About three-quarters of respondents to the Institute of Internal Auditor’ s2018 North American Pulse of Internal Audit survey, ranked accounting or finance degrees most desirable when assessing candidates, with IT-related degrees close behind. While those are logical starting points, the expanding scope of the internal audit function means candidates with other degrees, such as engineering or general business, also can be solid performers.

4. Develop a strong internal audit function

Along with attracting more candidates, internal audit departments need to engage the employees they already have. One way is to build an internal audit function that addresses significant issues facing the organization, so auditors don’t spend their days focused on immaterial problems. “If you feel your job is important, you feel good,” says MISTI’s Kramer. Most employees want to be part of a team that’s making a difference, he adds.

This also means that when internal audit uncovers an issue that’s uncomfortable—say, a department that’s lackadaisical about controls—the organization takes the information seriously and supports the audit team, Kramer says.

5. Invest in training and skills development

More than sixty percent of respondents to the MISTI survey said opportunities for skills development were key to attracting new talent. This factor was second only to compensation in terms of its appeal.

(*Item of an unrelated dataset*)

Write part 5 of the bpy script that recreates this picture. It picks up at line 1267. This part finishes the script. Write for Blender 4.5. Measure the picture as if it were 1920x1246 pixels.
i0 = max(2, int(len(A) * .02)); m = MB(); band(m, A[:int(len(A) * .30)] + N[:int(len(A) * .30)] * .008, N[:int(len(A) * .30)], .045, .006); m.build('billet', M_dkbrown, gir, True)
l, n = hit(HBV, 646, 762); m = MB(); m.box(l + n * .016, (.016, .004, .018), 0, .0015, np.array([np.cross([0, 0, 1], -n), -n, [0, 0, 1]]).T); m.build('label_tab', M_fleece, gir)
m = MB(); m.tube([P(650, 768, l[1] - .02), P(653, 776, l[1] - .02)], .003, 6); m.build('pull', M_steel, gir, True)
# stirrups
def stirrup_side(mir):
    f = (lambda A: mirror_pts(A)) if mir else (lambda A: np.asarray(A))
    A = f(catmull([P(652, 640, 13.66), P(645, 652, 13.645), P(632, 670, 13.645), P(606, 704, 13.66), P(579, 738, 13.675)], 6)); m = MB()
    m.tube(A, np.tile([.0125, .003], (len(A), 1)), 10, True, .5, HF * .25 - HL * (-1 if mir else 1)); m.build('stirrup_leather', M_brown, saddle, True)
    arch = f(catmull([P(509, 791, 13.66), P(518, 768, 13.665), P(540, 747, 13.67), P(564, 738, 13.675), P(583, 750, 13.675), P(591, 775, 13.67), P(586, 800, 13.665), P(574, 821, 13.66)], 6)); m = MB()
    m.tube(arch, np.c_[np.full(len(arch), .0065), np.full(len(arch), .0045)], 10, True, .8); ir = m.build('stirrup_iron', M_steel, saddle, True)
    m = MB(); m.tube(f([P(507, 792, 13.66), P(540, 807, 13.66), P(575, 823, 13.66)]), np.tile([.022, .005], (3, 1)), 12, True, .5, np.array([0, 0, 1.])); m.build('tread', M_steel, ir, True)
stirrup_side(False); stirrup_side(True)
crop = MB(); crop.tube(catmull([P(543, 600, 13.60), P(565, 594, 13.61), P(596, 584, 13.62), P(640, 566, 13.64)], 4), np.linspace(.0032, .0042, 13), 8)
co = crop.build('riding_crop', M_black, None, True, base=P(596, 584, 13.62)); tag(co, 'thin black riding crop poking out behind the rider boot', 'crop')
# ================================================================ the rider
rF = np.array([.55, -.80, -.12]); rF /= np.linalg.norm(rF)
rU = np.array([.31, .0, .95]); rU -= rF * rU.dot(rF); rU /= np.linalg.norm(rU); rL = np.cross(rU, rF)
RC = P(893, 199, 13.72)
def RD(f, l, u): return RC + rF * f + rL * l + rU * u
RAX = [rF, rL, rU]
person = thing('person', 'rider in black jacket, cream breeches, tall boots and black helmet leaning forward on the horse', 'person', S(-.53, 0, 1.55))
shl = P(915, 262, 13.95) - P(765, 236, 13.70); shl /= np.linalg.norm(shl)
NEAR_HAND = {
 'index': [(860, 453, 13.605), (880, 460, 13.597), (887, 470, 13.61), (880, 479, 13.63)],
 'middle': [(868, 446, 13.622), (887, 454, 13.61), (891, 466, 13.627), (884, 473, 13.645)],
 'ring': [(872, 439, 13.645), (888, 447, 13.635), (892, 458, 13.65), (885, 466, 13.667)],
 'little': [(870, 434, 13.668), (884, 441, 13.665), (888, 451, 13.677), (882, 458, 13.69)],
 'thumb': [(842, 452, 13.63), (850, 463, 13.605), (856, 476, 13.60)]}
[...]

Similarly, a recent survey of IT internal audit professionals by consulting firm KPMG found that about half the respondents said they’re looking for a variety of experiences and the ability to grow their skill sets, says Matthew Johnson, principal and national leader for IT audit and assurance at KPMG LLP. While they still need to master the skills required to audit general IT controls, they also want access to emerging areas, like cybersecurity and data and analytics, he added.

Fortunately, that aligns with many organizations’ priorities. In KPMG’s 2017 study, IT Internal Audit: Multiplying risks amid scarce resources, 63 percent of respondents said they would focus on emerging risks in 2018. That’s more than double the 29 percent that planned to focus on emerging risks in 2017.

Along with technical proficiency, any training should include softer skills. “In internal audit, you’re trying to convince people to change who don’t want to,” Kramer says. Auditors who can make their case persuasively will succeed more often. Again, that reinforces engagement.


Internal audit departments face challenges in attracting candidates. Many can be addressed by adjusting how a department markets itself and reaches out to candidates. In addition, developing a strong internal audit function, including access to training, can help in retaining current employees.